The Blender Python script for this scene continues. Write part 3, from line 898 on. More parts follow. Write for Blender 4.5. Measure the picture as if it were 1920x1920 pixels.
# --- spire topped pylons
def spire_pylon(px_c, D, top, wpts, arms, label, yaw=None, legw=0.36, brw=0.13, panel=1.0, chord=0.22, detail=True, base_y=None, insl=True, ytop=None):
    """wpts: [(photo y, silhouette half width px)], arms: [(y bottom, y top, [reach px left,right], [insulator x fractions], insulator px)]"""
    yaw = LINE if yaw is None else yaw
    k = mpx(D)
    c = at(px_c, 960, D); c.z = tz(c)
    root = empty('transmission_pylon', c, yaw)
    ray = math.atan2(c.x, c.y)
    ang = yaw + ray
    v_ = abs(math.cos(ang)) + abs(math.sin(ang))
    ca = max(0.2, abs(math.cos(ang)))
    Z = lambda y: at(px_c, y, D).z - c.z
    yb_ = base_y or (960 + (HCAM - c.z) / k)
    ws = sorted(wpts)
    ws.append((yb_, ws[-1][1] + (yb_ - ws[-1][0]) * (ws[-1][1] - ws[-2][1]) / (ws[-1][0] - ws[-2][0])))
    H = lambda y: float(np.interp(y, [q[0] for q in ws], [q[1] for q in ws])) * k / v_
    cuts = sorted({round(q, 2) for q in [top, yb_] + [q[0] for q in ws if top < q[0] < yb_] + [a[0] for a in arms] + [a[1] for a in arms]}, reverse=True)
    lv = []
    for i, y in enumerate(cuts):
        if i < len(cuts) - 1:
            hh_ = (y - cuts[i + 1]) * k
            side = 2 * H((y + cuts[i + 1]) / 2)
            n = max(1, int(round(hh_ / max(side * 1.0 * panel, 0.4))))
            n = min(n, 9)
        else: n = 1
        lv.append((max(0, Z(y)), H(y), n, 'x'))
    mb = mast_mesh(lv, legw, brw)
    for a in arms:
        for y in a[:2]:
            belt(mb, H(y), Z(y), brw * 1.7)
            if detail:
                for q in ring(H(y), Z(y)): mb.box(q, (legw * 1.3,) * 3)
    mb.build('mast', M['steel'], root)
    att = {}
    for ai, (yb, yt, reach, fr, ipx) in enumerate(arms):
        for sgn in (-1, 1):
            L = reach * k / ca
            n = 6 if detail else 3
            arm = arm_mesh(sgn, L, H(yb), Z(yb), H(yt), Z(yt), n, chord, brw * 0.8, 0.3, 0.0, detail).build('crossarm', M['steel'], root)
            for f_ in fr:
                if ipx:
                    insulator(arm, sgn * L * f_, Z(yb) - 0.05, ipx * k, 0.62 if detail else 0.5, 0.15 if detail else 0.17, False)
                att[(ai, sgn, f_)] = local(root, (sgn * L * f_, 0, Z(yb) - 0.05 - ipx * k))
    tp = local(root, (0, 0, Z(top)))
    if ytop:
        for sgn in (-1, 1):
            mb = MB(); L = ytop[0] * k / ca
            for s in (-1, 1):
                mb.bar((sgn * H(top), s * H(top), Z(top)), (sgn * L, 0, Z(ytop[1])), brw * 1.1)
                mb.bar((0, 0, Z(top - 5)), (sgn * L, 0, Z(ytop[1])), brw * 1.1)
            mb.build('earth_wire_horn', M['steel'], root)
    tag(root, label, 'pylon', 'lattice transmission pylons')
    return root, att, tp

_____

What the task asks
Copy out the whole listing exactly.

Solution to this exercise
The Blender Python script for this scene continues. Write part 3, from line 898 on. More parts follow. Write for Blender 4.5. Measure the picture as if it were 1920x1920 pixels.
# --- spire topped pylons
def spire_pylon(px_c, D, top, wpts, arms, label, yaw=None, legw=0.36, brw=0.13, panel=1.0, chord=0.22, detail=True, base_y=None, insl=True, ytop=None):
    """wpts: [(photo y, silhouette half width px)], arms: [(y bottom, y top, [reach px left,right], [insulator x fractions], insulator px)]"""
    yaw = LINE if yaw is None else yaw
    k = mpx(D)
    c = at(px_c, 960, D); c.z = tz(c)
    root = empty('transmission_pylon', c, yaw)
    ray = math.atan2(c.x, c.y)
    ang = yaw + ray
    v_ = abs(math.cos(ang)) + abs(math.sin(ang))
    ca = max(0.2, abs(math.cos(ang)))
    Z = lambda y: at(px_c, y, D).z - c.z
    yb_ = base_y or (960 + (HCAM - c.z) / k)
    ws = sorted(wpts)
    ws.append((yb_, ws[-1][1] + (yb_ - ws[-1][0]) * (ws[-1][1] - ws[-2][1]) / (ws[-1][0] - ws[-2][0])))
    H = lambda y: float(np.interp(y, [q[0] for q in ws], [q[1] for q in ws])) * k / v_
    cuts = sorted({round(q, 2) for q in [top, yb_] + [q[0] for q in ws if top < q[0] < yb_] + [a[0] for a in arms] + [a[1] for a in arms]}, reverse=True)
    lv = []
    for i, y in enumerate(cuts):
        if i < len(cuts) - 1:
            hh_ = (y - cuts[i + 1]) * k
            side = 2 * H((y + cuts[i + 1]) / 2)
            n = max(1, int(round(hh_ / max(side * 1.0 * panel, 0.4))))
            n = min(n, 9)
        else: n = 1
        lv.append((max(0, Z(y)), H(y), n, 'x'))
    mb = mast_mesh(lv, legw, brw)
    for a in arms:
        for y in a[:2]:
            belt(mb, H(y), Z(y), brw * 1.7)
            if detail:
                for q in ring(H(y), Z(y)): mb.box(q, (legw * 1.3,) * 3)
    mb.build('mast', M['steel'], root)
    att = {}
    for ai, (yb, yt, reach, fr, ipx) in enumerate(arms):
        for sgn in (-1, 1):
            L = reach * k / ca
            n = 6 if detail else 3
            arm = arm_mesh(sgn, L, H(yb), Z(yb), H(yt), Z(yt), n, chord, brw * 0.8, 0.3, 0.0, detail).build('crossarm', M['steel'], root)
            for f_ in fr:
                if ipx:
                    insulator(arm, sgn * L * f_, Z(yb) - 0.05, ipx * k, 0.62 if detail else 0.5, 0.15 if detail else 0.17, False)
                att[(ai, sgn, f_)] = local(root, (sgn * L * f_, 0, Z(yb) - 0.05 - ipx * k))
    tp = local(root, (0, 0, Z(top)))
    if ytop:
        for sgn in (-1, 1):
            mb = MB(); L = ytop[0] * k / ca
            for s in (-1, 1):
                mb.bar((sgn * H(top), s * H(top), Z(top)), (sgn * L, 0, Z(ytop[1])), brw * 1.1)
                mb.bar((0, 0, Z(top - 5)), (sgn * L, 0, Z(ytop[1])), brw * 1.1)
            mb.build('earth_wire_horn', M['steel'], root)
    tag(root, label, 'pylon', 'lattice transmission pylons')
    return root, att, tp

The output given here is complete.